In defense of Windows

I used to think Macs were great, but some bad experiences have left me seeing the down side of single-vendor lock-up. I also think that currently Apple is scrambling to keep up with multiple fronts - Mac, iPhone, MacOS - and it's superior quality premise is getting weaker.

For me the ideal solution would be Linux. I like SUSE. But currently I'm pretty comfortable with Windows XP (no, I don't like Vista that much, but eventually will end up using it).

I found the following article with a good case of
Why PCs are better than Macs.

2008-10-08

Workshop Masters S.I.

A great initiative from the Information Systems group of DEI, IST to kick-start their students MSc works.

http://sites.google.com/site/mestradosi/

Highly recommended for all Computer Science students!

Experimental Models for Validating Technology

Marvin Zelkowitz and Dolores Wallace, in IEEE Computer, May 1998
http://ieeexplore.ieee.org/stamp/stamp.jsp?arnumber=00675630
(requires IEEE library access)

A very important and timely account of the need for proper experiments in software engineering.

The authors present various data collection methods grouped into three broad categories:
• observational,
• historical, and
• controlled.



Definitely worth a read, particularly for all Computer Science MSc and PhD students.

P.S. - Credit to my colleague Bruno Martins, for referring this article to me.

2008-10-06

More assertive talks

How to make my talks more effective? I got some top-notch advice from people I'm working with right now.

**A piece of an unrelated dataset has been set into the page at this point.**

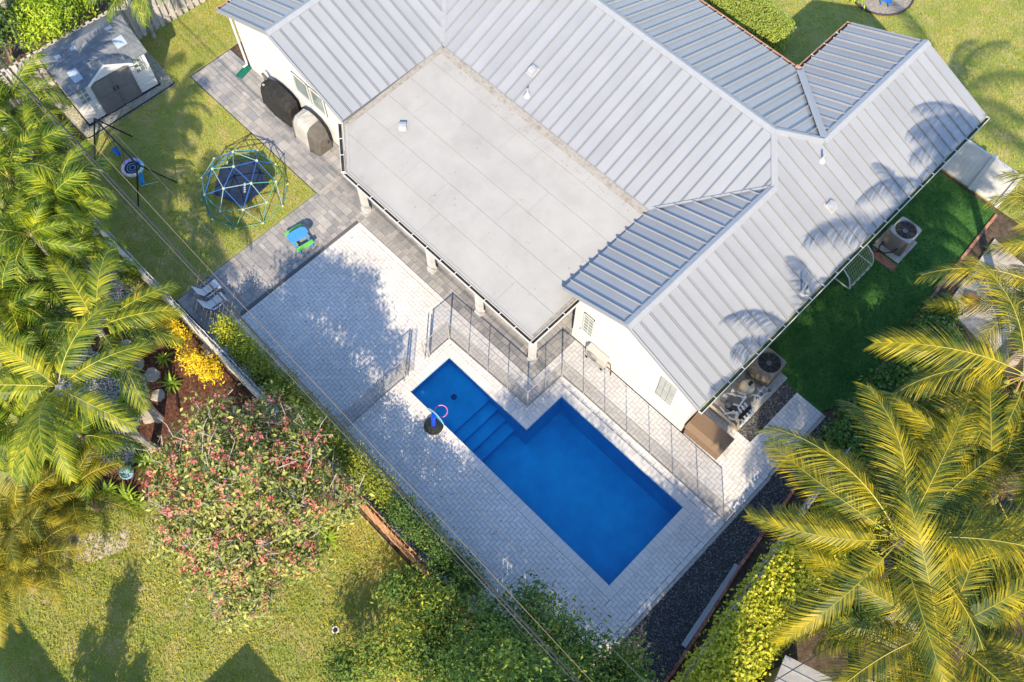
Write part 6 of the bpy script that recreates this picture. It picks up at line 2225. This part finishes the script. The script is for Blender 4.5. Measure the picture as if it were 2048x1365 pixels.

Don't just present facts. Show that you applied your wisdom in preparing the talk. Second, begin with a short introduction, then introduce your hypothesis/conclusion to capture the audience's attention! If you leave it to the end, people are just spectators during most of the talk. Next, go through the hypothesis/conclusion items, one by one, justifying them (the whys). At the end, summarize what the talk was about.

- The presentation style should pull audience from their collars; punch-line first; i.e. tell the story from end, twist, and then to beginning;
- Never repeat outside information;
- Challenge status quo;
- Make "Wall Street Journal" headlines;
- Try to always have demos or connections to physical world - it draws people's attention, particularly if they don't care that much about the subject of the talk.

The difference between the top and the rest of the world is the arrogance of people. They may be wrong 50% of the times, but they're right the other 50%. Self-confidence is a requirement to move forward. That's how change can happen!

This is particularly true when trying to promote synergy between higher education and industry:

2008-10-03

My first wikipedia edit

You've probably used Wikipedia, "the free encyclopedia that anyone can edit." But have you ever edited it?

I had never edited it, until yesterday.

I was looking into the Object Naming Service (ONS) standard and I realized that a new version had came out - 1.0.1 - and that only the previous version was listed as reference on the wikipedia entry. So, I logged on using my wikipedia account and I added it! It was that easy! And now, lots of people will see the new reference. It's really amazing! And also you get a very clear notion of the precautions you have to take when using information listed on wikipedia.

Wikipedia is a very valuable resource in my research, not only as a secondary reference - good to get an overview about the subject but not definite, of course - but mostly as a keyword tuning tool.

How does the keyword tuning work? Instead of using your own keywords for your publications and research, you first check how it's called on Wikipedia. There are a lot of aliases for the same thing. At the end of the day, it's better for everyone to use the same keyword

This is a nice example of the so called "wisdom of the crowds". The crowd part is right, but the wisdom... let's just say that the truth is not always democratic. But more about that on another day.